We have conducted a small exercise with respect to the Nifty P/E and have arrived at the conclusion why the investment horizon needs to be long. We have used Benjamin Graham's 'margin of safety' principle to arrive at this judgement.

'Margin of Safety,' is among the concepts that are at the core of stock market investing. For stocks, the margin of safety lies in an expected 'earning power' considerably above the interest rates on debt instruments. Simply calculated, earning power is equal to the reciprocal of P/E ratio, i.e., E/P. For example, a stock with a P/E ratio of 15 has an earning power of 1/15, or around 6.7%. In common parlance, this is often known as the 'earnings yield.' This acts as a protection to investors in the form of a buffer (extra gain over interest rate on a benchmark debt instrument) that they want for the risk they are ready to take by investing in stocks.

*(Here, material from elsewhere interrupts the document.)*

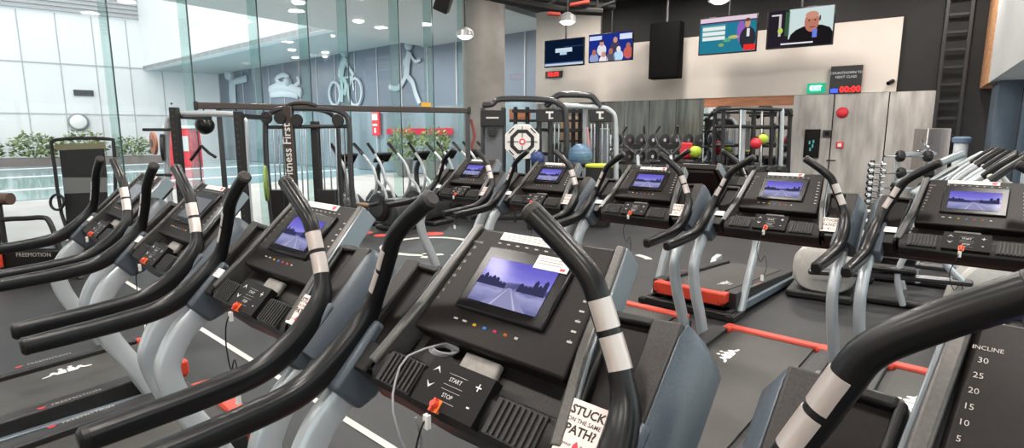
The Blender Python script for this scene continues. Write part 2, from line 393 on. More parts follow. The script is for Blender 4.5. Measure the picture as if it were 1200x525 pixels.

Here is a table depicting the margin of safety for investors in the broader Nifty. In the table, 'current' indicates the Nifty P/E of today and the next two rows indicate what the P/E might be 1 and 2 years hence respectively. For arriving at the P/E for the next 1 and 2 years, we have discounted the current P/E by the expected average earning growth of Nifty stocks, i.e., 15% per annum. We then derive the 'earning power' (as explained above) by calculating the reciprocal of the Nifty P/E for each period. And finally, considering the risk free rate of 7% (the current yield on a 10-year G-Sec paper), we arrive at the margin of safety.

What's the margin of safety?
When? (A). Nifty
PE
(B). Earnings
yield (1/PE)
(C). Risk-free
rate (10-year G-Sec)
(D). Margin of
Safety (B-C)
Current 15.3 6.5%7.0%-0.5%
Current+1 year 13.3 7.5%7.0%0.5%
Current+2 years 11.6 8.6%7.0%1.6%

The table indicates that as you hold your investment (Nifty, in this case) for a longer duration, your margin of safety will increase. However, readers need to consider that this table is made on the basis of two key assumptions:

  1. Earnings of Nifty stocks will grow at a rate of 15% per annum (If earnings grow faster/slower than what is assumed and other things remain constant, margin of safety will be higher/lower than what is indicated in the table).

  2. 10-year G-Sec interest rate will be 7% in all the three periods (If this rate were to rise/fall while other things remain constant, margin of safety will decrease/increase).

Investors can use this principle of margin of safety for the stocks that they intend to buy of for those that they already hold and want to check if it is the time to sell. However, other parameters like earning growth potential, management vision and overall growth of the industry also need consideration before making investment decision, the key is to understand the investment properly before committing money.